The Internet fights back against the NSA with the biggest protest since SOPA
The date is set: On Feb. 11, the Internet will finally formally protest the type of spying revealed by former National Security Agency contractor Edward Snowden.
It's called "The Day We Fight Back."A host of familiar sites and companies with an activist bent—including Reddit, Mozilla, and BoingBoing—are leading the charge, and organizers expect plenty more to join in the coming weeks.
It's reminiscent of two years ago, when the above companies, plus heavy hitters like Wikipedia and Google, went on "strike" to protest the Stop Online Piracy Act (SOPA), a bill many feared would have made it easy to shut down websites for alleged copyright infringement. It's not clear if they'll go that far this time—that's "tbd," as Reddit General Manager Erik Martin told the Daily Dot—but the sites will at least all adopt anti-spying banners on that day and encourage others to do the same.
To be clear, pushing back against agencies like the NSA and the U.K.'s Government Communication Headquarters is a far more difficult task than calling lawmakers en masse to argue against a single bill, as was the case with SOPA.
"In this case, we have to take a first step," Demand Progress Executive Direct David Segal wrote on a Reddit thread to promote the protest. "But we need our legislators to hear from people who love the Internet that we won’t stand by and let it be turned into a giant tool for mass surveillance."

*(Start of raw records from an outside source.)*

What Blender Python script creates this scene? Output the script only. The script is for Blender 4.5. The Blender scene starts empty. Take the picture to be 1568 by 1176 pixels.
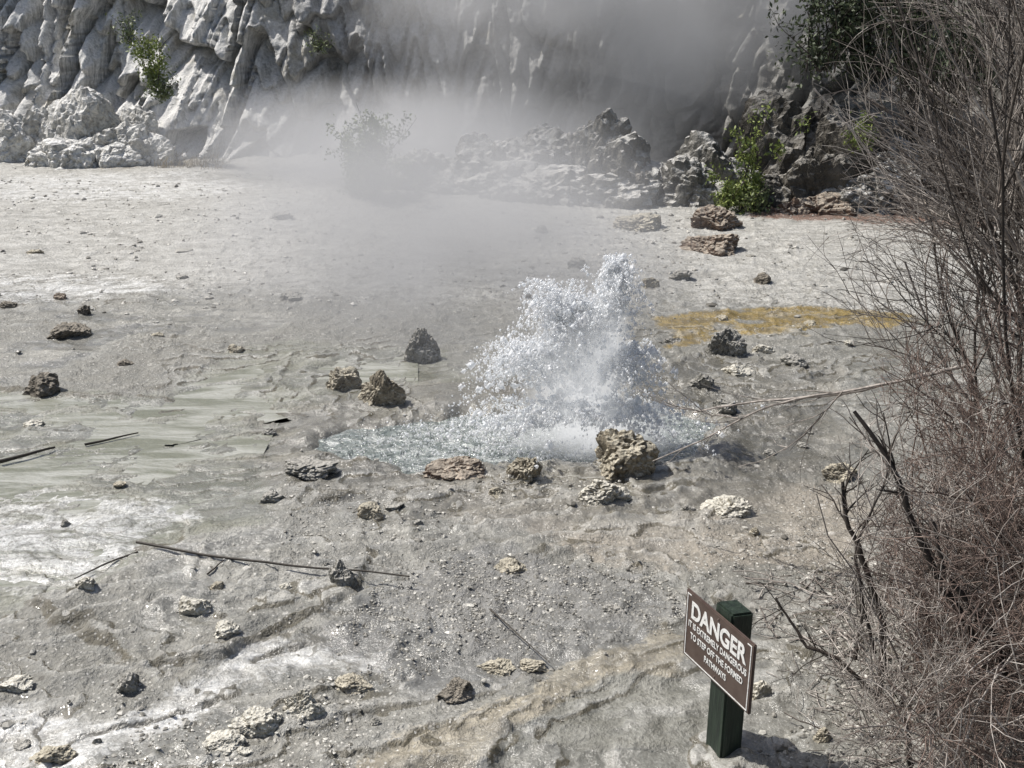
import bpy, math, random
import numpy as np
from mathutils import Vector
random.seed(7); rng=np.random.default_rng(7)
scene=bpy.context.scene
# ------------------------------------------------------------------ image pixels to scene points
CH=4.0; F=1615.0; PT=math.radians(20); cP,sP=math.cos(PT),math.sin(PT)
def ray(px,py):
    u=(px-784)/F; v=(py-588)/F
    return np.array([u, cP-v*sP, -sP-v*cP])
def G(px,py,z=0.0):            # spot on the flat at height z, under an image pixel
    d=ray(px,py); t=(CH-z)/-d[2]; return np.array([d[0]*t,d[1]*t,z])
def Q(px,py,Y):                # spot at distance Y in front of the camera, under an image pixel
    d=ray(px,py); t=Y/d[1]; return np.array([d[0]*t,Y,CH+d[2]*t])
# ------------------------------------------------------------------ noise
def _h(ix,iy,iz,s):
    with np.errstate(over='ignore'):
        n=(ix.astype(np.uint32)*np.uint32(374761393)+iy.astype(np.uint32)*np.uint32(668265263)+iz.astype(np.uint32)*np.uint32(2246822519)+np.uint32((s*3266489917)&0xffffffff))
        n=(n^(n>>np.uint32(13)))*np.uint32(1274126177); n=(n^(n>>np.uint32(15)))*np.uint32(2654435761)
        n=n^(n>>np.uint32(16))
    return (n&np.uint32(0xffffff)).astype(np.float64)/0xffffff
def vn(x,y,z,s=0):
    x=np.asarray(x,float);y=np.asarray(y,float)+0*x;z=np.asarray(z,float)+0*x
    fx,fy,fz=np.floor(x),np.floor(y),np.floor(z)
    ax,ay,az=x-fx,y-fy,z-fz
    ix,iy,iz=fx.astype(np.int64),fy.astype(np.int64),fz.astype(np.int64)
    ax=ax*ax*(3-2*ax);ay=ay*ay*(3-2*ay);az=az*az*(3-2*az)
    r=0
    for dx in(0,1):
        wx=ax if dx else 1-ax
        for dy in(0,1):
            wy=ay if dy else 1-ay
            for dz in(0,1):
                wz=az if dz else 1-az
                r=r+wx*wy*wz*_h(ix+dx,iy+dy,iz+dz,s)
    return r
def fbm(x,y,z,o=4,s=0):
    r=0;a=.5;f=1.0;t=0
    for i in range(o):
        r=r+a*vn(x*f+i*17.3,y*f+i*9.1,z*f+i*4.7,s+i);t+=a;a*=.5;f*=2.03
    return r/t
def ss(a,b,x):
    t=np.clip((x-a)/(b-a),0,1); return t*t*(3-2*t)
# ------------------------------------------------------------------ mesh helper
def mk(name,V,Fa,mat,smooth=True,parent=None,mats=None):
    V=np.asarray(V,np.float32);Fa=np.asarray(Fa,np.int32)
    me=bpy.data.meshes.new(name); n,k=Fa.shape
    me.vertices.add(len(V)); me.vertices.foreach_set("co",V.ravel())
    me.loops.add(n*k); me.loops.foreach_set("vertex_index",Fa.ravel())
    me.polygons.add(n); me.polygons.foreach_set("loop_start",np.arange(0,n*k,k,dtype=np.int32))
    me.update(calc_edges=True)
    me.polygons.foreach_set("use_smooth",np.full(n,bool(smooth)))
    if mat: me.materials.append(mat)
    o=bpy.data.objects.new(name,me); scene.collection.objects.link(o)
    if parent: o.parent=parent
    return o
def empty(name):
    o=bpy.data.objects.new(name,None); scene.collection.objects.link(o); return o
def grid_faces(nr,nc):
    i=np.arange(nr*nc).reshape(nr,nc)
    return np.stack([i[:-1,:-1],i[:-1,1:],i[1:,1:],i[1:,:-1]],-1).reshape(-1,4)
# ------------------------------------------------------------------ node helper
class N:
    def __init__(s,name):
        s.m=bpy.data.materials.new(name); s.m.use_nodes=True; s.t=s.m.node_tree
        s.t.nodes.clear(); s.out=s.t.nodes.new('ShaderNodeOutputMaterial')
    def n(s,ty,**kw):
        a=s.t.nodes.new(ty)
        for k,v in kw.items(): setattr(a,k,v)
        return a
    def l(s,a,b): s.t.links.new(a,b)
    def setin(s,sock,v):
        if isinstance(v,bpy.types.NodeSocket): s.l(v,sock)
        else: sock.default_value=v
    def math(s,op,a,b=0.0,c=None,clamp=False):
        q=s.n('ShaderNodeMath',operation=op,use_clamp=clamp); s.setin(q.inputs[0],a); s.setin(q.inputs[1],b)
        if c is not None: s.setin(q.inputs[2],c)
        return q.outputs[0]
    def noise(s,vec,scale,detail=4,rough=.55,dist=0):
        q=s.n('ShaderNodeTexNoise'); s.l(vec,q.inputs['Vector']); q.inputs['Scale'].default_value=scale
        q.inputs['Detail'].default_value=detail;q.inputs['Roughness'].default_value=rough;q.inputs['Distortion'].default_value=dist
        return q.outputs['Fac']
    def voro(s,vec,scale,feature='F1'):
        q=s.n('ShaderNodeTexVoronoi',feature=feature); s.l(vec,q.inputs['Vector']); q.inputs['Scale'].default_value=scale
        return q
    def mr(s,v,a,b,c=0.,d=1.,smooth=False):
        q=s.n('ShaderNodeMapRange'); 
        if smooth: q.interpolation_type='SMOOTHSTEP'
        s.setin(q.inputs[0],v)
        for i,x in enumerate((a,b,c,d)): q.inputs[i+1].default_value=x
        return q.outputs[0]
    def mix(s,f,a,b,mode='MIX'):
        q=s.n('ShaderNodeMix',data_type='RGBA',blend_type=mode); s.setin(q.inputs[0],f)
        for i,x in((6,a),(7,b)):
            if isinstance(x,tuple): q.inputs[i].default_value=(*x,1)
            else: s.l(x,q.inputs[i])
        return q.outputs[2]
    def mixf(s,f,a,b):
        q=s.n('ShaderNodeMix',data_type='FLOAT'); s.setin(q.inputs[0],f); s.setin(q.inputs[2],a); s.setin(q.inputs[3],b)
        return q.outputs[0]
    def scale(s,vec,x,y,z):
        q=s.n('ShaderNodeMapping'); s.l(vec,q.inputs[0]); q.inputs['Scale'].default_value=(x,y,z); return q.outputs[0]
    def bsdf(s,col,rough=.7,bump=None,bstr=.5,bdist=.02,spec=.5,**kw):
        b=s.n('ShaderNodeBsdfPrincipled')
        if isinstance(col,tuple): b.inputs['Base Color'].default_value=(*col,1)
        else: s.l(col,b.inputs['Base Color'])
        s.setin(b.inputs['Roughness'],rough); s.setin(b.inputs['Specular IOR Level'],spec)
        if bump is not None:
            u=s.n('ShaderNodeBump'); s.l(bump,u.inputs['Height']); u.inputs['Strength'].default_value=bstr;u.inputs['Distance'].default_value=bdist
            s.l(u.outputs[0],b.inputs['Normal'])
        for k,v in kw.items(): s.setin(b.inputs[k],v)
        s.l(b.outputs[0],s.out.inputs[0]); return b
    def oc(s): return s.n('ShaderNodeTexCoord').outputs['Object']
# ------------------------------------------------------------------ light, world, camera
Sv=Vector((-.54,.20,.80)).normalized()
w=bpy.data.worlds.new("World"); scene.world=w; w.use_nodes=True
nt=w.node_tree; bg=nt.nodes['Background']; sky=nt.nodes.new('ShaderNodeTexSky'); sky.sky_type='NISHITA'; sky.sun_disc=False
sky.sun_elevation=math.asin(Sv.z); sky.sun_rotation=math.atan2(Sv.x,Sv.y); sky.air_density=1.0; sky.dust_density=3.0
nt.links.new(sky.outputs[0],bg.inputs[0]); bg.inputs[1].default_value=.095
L=bpy.data.lights.new("sun",'SUN'); L.energy=5.0; L.angle=math.radians(.5); L.color=(1,.965,.91)
lo=bpy.data.objects.new("sun",L); scene.collection.objects.link(lo); lo.rotation_euler=(-Sv).to_track_quat('-Z','Y').to_euler(); lo.location=(-20,15,30)
cam=bpy.data.cameras.new("camera"); cam.lens=36*F/1568; cam.sensor_width=36; cam.clip_end=1500
co=bpy.data.objects.new("camera",cam); scene.collection.objects.link(co); co.location=(0,0,CH); co.rotation_euler=(math.radians(70),0,0)
scene.camera=co
scene.view_settings.view_transform='Standard'; scene.view_settings.look='None'; scene.view_settings.exposure=0

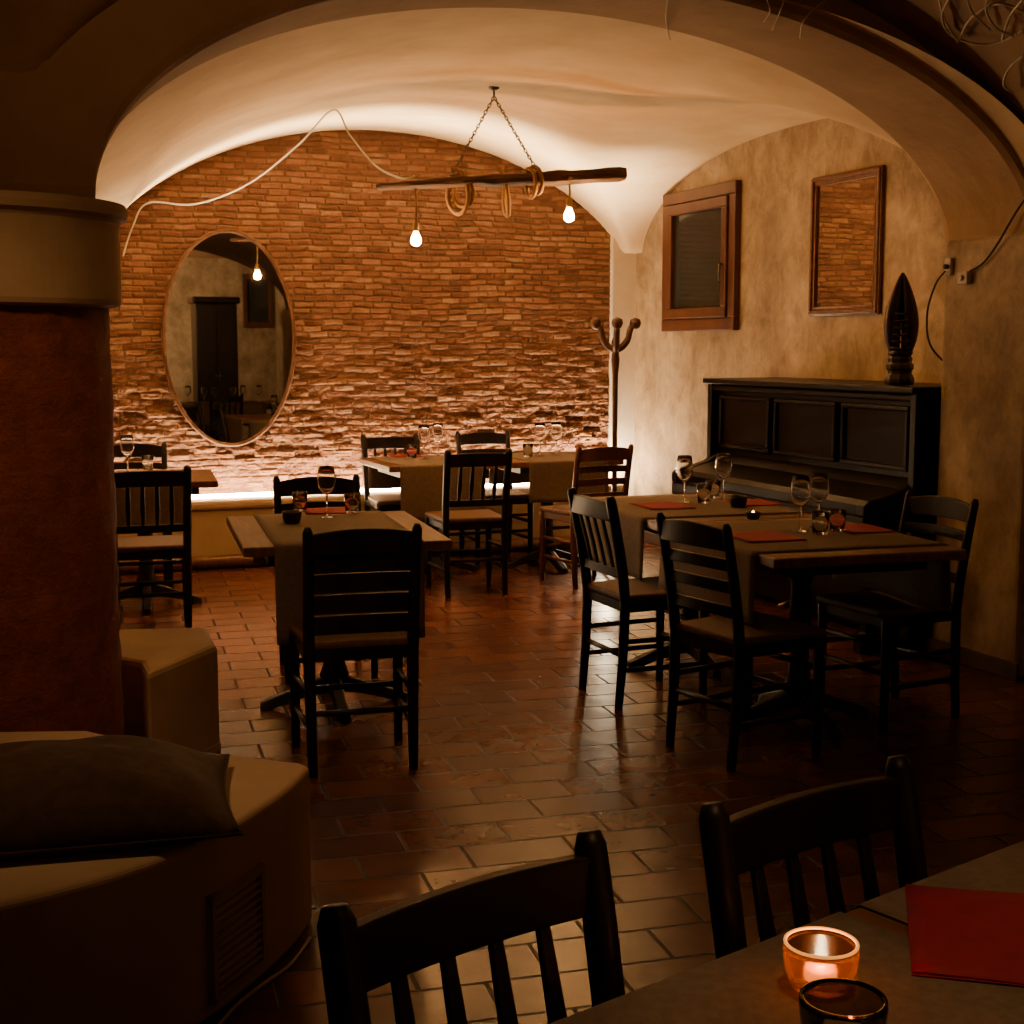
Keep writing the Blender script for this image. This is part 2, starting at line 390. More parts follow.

Ironically, this is the first major online protest against those spy programs, though there have been three major physical protests. Each of those were tied to symbolic dates—Restore the Fourth (a nod to the Fourth Amendment, which guarantees privacy, held on the Fourth of July), 1984 Day on Aug. 4, and on the 12th anniversary of the Patriot Act, which provided the legal basis for many of the NSA's current practices.
Feb. 11 is no different: It's one of several proposed days to honor Aaron Swartz, the Demand Progress and early SOPA critic, who committed suicide in January 2013, hounded by controversial hacking charges.
"If Aaron were alive he'd be on the front lines, fighting back against these practices that undermine our ability to engage with each other as genuinely free human beings," Segal said.